Ah ! si depuis un siècle les prédécesseurs de M. Fiorelli avaient moulé ainsi tous les cadavres qui se présentaient dans des conditions favorables, s'ils avaient sondé les cavités et les avaient remplies de plâtre avant de les détruire, on aurait un musée anthropologique qui révélerait tout ce qu'on souhaite de savoir sur la race, la beauté, le costume, le sort des habitants de Pompéi. Les circonstances qui ont causé ou accompagné leur mort étant rapprochées, on pourrait reconstituer l'histoire de ce désastre qui a étonné le monde. Tout n'est pas désespéré : il est encore possible de faire ces études méthodiques, et même dans un sol qui s'y prête mieux que celui de Pompéi ; j'essayerai de le montrer prochainement.

 

 

 



[1] Scoverte archeologiche fatte in Italia, del 1846 al 1866, in-8°, Naples, 1867.

[2] Pompeianarum antiquitatum historia, in-8°, Naples, 1860.

[3] On a les noms de plusieurs de ces agents ou surveillants, Cixia, Corcoles, Perez Conde, etc.

[4] Pompeianarum antiquitatum historia, tom. II, pages  549, 595, 654, 655, 668, 672, 678, 679, etc.

[5] Giornale degli Scavi di Pompei, 1861, p. 16, 17, 94, etc.

[6] Giornale degli Scavi, nuovo serte pubblicata degli alumni della Scuola archeologica, in-4° ; voyez notamment p. 20 et p. 248.

[7] Pompeianarum antiquitatum historia, t. II, p. 86.

[8] Giornale degli Scavi, 1861, p. 11 à 19.

[9] Pompeianarum antiquitatum historia, t. I, p. 197. Ces ceps sont aujourd'hui au musée de Naples.

[10] Dyer, Pompei, édition de 1868, p. 100.

[11] 8 mars 1869.

[12] 12 mars 1863.

[13] Fiorelli, Giornale degli Scavi, 1861, p. 94.

[14] Voyez l'Histoire des antiquités de Pompéi publiée par Fiorelli, et le Journal des fouilles aux dates citées.

[15] Clarac, Pompéi, p. 5.

[16] Le 8 juin 1865. (Pompeian. ant. historia, t.

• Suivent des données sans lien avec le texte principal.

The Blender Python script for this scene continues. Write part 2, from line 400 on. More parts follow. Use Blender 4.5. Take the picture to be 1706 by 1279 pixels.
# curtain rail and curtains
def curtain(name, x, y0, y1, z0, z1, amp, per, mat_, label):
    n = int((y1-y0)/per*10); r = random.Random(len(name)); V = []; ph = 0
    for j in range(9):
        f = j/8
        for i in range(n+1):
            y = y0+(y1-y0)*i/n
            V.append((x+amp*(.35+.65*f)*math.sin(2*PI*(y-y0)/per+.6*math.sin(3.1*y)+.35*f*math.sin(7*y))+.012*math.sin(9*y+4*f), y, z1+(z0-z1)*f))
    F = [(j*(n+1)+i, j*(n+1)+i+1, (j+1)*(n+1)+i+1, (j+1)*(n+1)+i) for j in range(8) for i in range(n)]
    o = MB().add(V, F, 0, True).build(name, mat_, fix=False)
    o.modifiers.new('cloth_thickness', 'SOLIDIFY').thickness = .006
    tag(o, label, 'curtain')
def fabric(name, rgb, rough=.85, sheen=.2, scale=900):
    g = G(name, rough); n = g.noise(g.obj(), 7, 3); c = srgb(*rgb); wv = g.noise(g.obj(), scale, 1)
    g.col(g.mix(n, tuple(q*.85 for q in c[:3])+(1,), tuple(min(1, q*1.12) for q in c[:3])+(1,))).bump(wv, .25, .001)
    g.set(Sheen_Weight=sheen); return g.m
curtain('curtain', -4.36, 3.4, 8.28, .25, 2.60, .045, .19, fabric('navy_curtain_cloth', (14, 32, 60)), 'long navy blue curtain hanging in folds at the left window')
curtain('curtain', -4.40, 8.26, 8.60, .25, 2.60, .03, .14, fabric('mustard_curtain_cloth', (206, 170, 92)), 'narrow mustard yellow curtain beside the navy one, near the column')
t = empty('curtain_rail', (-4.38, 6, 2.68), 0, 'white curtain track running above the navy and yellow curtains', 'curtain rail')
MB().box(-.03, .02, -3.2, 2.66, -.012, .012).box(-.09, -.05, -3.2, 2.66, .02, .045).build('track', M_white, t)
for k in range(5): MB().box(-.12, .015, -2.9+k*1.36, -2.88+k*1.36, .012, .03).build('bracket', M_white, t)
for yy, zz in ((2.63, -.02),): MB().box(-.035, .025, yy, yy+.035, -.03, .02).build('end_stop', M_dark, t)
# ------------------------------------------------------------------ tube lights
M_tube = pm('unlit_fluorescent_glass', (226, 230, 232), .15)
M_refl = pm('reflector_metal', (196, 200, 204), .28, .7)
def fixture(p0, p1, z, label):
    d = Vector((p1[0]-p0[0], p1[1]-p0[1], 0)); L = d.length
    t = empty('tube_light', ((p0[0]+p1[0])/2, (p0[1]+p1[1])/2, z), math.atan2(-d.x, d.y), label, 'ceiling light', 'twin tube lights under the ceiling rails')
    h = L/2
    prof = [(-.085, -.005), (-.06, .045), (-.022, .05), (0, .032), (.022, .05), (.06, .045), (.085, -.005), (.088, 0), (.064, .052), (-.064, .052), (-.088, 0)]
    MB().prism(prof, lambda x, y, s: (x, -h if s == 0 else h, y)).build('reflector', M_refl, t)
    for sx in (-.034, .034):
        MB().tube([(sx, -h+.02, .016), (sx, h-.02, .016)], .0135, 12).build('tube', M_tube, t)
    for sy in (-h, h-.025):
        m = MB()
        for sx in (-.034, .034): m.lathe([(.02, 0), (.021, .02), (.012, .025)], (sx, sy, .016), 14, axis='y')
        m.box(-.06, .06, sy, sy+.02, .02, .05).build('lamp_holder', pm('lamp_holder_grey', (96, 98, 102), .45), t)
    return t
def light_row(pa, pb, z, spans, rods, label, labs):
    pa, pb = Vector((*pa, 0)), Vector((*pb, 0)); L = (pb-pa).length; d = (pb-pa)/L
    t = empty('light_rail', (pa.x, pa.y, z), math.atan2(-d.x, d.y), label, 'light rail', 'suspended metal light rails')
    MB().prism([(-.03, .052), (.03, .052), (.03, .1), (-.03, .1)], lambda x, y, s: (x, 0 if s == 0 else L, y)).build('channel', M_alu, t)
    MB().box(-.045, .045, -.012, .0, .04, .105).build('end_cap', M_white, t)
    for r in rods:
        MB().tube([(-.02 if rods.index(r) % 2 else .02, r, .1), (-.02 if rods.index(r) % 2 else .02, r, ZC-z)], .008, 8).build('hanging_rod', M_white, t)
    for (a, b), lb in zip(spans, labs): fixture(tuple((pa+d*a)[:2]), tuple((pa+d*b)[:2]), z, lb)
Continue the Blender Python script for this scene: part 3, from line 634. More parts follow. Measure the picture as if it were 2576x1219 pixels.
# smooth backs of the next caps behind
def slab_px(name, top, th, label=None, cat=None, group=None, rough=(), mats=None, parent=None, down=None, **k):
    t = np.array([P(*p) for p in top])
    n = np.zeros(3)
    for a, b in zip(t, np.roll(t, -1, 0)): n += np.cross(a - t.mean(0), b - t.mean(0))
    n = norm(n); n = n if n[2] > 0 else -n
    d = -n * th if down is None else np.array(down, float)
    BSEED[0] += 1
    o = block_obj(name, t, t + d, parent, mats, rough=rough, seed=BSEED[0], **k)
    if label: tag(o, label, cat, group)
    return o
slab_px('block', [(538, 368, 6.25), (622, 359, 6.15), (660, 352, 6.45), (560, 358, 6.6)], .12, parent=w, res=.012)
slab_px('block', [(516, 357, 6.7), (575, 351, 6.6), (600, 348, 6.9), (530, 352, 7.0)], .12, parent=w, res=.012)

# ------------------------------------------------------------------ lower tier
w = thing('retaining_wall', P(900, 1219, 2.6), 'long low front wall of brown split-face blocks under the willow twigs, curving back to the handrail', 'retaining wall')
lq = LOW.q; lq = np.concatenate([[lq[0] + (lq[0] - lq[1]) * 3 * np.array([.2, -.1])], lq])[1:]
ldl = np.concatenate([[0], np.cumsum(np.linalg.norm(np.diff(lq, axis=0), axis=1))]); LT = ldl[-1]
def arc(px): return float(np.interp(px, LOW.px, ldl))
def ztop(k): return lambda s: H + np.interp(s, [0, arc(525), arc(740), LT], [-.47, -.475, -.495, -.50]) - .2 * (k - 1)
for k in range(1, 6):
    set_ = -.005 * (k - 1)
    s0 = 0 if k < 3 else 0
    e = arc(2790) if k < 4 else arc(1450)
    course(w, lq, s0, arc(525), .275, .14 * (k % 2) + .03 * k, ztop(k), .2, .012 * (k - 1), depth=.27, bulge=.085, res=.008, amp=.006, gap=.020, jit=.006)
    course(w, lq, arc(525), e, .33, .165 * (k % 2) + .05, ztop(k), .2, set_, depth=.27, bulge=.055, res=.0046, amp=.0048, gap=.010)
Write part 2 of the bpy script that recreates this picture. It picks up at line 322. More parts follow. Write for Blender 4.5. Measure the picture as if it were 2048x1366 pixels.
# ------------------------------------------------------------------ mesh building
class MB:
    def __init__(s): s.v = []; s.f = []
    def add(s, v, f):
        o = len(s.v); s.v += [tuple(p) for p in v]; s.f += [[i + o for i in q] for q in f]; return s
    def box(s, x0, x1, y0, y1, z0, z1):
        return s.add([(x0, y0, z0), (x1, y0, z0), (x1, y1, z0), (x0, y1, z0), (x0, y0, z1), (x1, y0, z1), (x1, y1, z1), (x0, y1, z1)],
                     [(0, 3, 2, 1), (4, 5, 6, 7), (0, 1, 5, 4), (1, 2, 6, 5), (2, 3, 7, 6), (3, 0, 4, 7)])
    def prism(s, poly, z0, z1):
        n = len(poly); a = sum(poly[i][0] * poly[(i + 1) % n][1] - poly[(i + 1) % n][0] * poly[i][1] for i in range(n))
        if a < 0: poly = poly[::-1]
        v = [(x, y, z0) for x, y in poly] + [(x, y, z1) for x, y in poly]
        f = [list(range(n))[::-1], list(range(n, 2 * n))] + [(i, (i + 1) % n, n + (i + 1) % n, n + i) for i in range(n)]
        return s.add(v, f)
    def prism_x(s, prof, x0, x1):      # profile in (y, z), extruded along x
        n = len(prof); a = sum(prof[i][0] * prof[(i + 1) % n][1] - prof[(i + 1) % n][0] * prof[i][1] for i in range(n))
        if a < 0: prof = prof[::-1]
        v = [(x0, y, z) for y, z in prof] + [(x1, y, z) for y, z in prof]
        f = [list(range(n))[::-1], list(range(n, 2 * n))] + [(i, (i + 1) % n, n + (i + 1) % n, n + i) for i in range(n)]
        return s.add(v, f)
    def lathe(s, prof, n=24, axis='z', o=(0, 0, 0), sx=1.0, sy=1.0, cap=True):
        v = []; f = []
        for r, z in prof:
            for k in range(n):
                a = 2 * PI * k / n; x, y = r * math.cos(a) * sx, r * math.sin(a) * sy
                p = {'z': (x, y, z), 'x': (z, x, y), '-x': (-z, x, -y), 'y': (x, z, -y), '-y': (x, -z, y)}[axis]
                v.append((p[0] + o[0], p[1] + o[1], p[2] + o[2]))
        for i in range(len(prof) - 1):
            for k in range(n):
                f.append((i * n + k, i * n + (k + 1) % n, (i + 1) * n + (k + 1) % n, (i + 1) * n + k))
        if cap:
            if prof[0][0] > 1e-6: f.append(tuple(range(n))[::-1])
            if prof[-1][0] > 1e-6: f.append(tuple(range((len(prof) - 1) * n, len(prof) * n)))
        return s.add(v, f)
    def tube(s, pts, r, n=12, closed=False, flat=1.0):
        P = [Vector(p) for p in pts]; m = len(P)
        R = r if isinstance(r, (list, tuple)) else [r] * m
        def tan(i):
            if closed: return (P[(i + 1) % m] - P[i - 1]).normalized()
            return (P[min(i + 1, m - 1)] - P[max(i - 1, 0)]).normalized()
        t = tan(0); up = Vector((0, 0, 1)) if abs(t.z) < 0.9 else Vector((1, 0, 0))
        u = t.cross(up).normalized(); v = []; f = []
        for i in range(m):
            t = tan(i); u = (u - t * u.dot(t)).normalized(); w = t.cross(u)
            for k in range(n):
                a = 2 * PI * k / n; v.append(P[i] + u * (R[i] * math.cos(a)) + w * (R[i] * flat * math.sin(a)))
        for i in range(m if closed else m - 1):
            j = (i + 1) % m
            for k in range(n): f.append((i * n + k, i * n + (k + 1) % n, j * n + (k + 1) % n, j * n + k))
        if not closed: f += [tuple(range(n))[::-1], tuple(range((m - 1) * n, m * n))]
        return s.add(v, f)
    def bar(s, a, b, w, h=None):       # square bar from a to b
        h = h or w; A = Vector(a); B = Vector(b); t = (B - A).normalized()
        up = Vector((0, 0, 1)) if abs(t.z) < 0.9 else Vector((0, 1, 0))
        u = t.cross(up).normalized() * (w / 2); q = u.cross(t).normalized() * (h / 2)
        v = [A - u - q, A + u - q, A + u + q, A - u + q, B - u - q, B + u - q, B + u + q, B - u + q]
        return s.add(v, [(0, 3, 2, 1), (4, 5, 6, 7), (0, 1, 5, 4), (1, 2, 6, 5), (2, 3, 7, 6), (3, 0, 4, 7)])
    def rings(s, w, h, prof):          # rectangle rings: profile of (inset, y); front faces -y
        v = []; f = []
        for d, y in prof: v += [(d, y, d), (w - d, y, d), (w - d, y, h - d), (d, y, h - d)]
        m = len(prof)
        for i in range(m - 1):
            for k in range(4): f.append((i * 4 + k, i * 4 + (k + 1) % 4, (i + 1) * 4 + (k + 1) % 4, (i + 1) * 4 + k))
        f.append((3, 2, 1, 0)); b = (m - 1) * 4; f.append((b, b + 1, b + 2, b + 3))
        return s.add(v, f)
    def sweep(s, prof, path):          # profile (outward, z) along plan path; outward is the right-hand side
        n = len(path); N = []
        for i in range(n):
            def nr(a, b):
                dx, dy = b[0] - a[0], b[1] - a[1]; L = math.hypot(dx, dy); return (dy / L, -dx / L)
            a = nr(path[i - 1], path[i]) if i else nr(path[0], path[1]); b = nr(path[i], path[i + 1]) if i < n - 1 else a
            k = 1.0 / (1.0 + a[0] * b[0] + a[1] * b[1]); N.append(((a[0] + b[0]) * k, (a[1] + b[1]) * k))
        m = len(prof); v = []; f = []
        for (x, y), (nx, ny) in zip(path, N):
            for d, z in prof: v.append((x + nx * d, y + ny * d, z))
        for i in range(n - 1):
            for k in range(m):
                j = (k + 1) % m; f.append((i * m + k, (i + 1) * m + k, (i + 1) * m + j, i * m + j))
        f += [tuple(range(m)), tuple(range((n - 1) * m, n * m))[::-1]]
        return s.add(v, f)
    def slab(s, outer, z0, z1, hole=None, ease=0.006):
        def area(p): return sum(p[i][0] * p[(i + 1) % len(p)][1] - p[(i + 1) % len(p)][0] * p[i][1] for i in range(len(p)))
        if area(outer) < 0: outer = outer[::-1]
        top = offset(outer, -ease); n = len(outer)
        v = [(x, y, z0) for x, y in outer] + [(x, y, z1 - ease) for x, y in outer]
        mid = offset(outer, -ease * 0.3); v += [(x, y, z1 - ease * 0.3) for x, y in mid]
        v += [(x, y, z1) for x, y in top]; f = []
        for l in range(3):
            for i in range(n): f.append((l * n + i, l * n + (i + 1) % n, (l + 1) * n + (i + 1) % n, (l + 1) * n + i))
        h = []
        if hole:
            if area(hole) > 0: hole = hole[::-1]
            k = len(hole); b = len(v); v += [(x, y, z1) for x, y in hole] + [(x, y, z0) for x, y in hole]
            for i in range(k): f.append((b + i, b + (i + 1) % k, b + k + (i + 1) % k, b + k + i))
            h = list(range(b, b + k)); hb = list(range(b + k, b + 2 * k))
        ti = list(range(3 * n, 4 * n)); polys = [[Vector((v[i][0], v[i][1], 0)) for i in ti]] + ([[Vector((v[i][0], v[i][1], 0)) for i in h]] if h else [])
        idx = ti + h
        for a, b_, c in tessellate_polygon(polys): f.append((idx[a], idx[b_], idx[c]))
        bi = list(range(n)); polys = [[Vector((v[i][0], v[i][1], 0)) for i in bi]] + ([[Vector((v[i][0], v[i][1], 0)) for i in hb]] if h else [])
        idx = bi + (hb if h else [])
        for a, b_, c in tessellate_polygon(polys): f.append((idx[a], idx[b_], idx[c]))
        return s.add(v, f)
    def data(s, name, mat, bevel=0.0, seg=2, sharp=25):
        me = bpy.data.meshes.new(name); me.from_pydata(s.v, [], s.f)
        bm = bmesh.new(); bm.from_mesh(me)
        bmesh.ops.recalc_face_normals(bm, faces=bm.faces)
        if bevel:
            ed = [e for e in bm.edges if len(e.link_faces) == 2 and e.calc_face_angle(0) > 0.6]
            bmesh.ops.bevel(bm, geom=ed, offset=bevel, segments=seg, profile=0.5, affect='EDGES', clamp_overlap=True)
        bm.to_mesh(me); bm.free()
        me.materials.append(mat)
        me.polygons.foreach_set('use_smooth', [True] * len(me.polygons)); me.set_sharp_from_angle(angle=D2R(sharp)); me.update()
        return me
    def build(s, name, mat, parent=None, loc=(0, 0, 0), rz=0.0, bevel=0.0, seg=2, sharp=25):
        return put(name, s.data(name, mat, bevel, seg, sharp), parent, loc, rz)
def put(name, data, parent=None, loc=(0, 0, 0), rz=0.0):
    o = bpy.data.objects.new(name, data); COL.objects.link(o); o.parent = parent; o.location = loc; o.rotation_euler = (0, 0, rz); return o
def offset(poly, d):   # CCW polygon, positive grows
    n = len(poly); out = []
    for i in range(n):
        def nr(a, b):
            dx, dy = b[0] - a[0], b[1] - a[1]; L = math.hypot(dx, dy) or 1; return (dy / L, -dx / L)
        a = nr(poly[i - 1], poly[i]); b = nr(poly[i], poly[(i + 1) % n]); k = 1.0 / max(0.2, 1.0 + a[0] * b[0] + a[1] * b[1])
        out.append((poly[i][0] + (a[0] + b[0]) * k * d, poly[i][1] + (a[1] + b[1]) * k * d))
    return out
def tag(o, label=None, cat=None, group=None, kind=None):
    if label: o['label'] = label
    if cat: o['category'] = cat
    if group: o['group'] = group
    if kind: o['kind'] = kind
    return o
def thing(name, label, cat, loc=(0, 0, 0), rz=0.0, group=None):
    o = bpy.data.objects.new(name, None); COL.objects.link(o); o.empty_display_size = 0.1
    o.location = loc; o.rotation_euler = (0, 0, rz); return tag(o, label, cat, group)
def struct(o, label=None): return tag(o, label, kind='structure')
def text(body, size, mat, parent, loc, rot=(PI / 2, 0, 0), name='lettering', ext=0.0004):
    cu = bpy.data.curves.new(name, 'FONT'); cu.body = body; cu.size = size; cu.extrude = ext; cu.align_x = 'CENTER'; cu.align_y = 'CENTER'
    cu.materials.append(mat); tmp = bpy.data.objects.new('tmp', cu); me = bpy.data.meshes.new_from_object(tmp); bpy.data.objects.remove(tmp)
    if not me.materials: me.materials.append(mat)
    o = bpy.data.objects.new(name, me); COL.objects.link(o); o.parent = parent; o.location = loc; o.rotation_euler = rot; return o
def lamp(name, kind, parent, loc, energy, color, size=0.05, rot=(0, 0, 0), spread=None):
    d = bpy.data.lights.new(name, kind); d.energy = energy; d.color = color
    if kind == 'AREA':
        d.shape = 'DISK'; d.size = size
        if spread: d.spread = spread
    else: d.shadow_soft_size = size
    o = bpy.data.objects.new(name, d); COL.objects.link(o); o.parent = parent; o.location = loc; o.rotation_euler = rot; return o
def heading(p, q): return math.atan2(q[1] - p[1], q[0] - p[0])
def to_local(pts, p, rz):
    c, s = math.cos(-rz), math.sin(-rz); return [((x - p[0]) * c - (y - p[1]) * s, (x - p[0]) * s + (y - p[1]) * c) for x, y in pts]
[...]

I, p. 172.)

[17] Ernest Breton, Pompeia, 3e édit., p. 150.

[18] Comme on était au mois d'août, la récolte du vin et de l'huile n'était pas encore faite. C'est pourquoi l'on n'a trouvé qu'une centaine d'amphores dans un cellier qui en pouvait contenir plusieurs milliers.

[19] Le détail des objets recueillis dans ce souterrain est donné par les inventaires manuscrits que M. Fiorelli a publiés, t. I, p. 268 et 269.

[20] On sait qu'on retrouve à Pompéi des milliers de boutons de ce genre.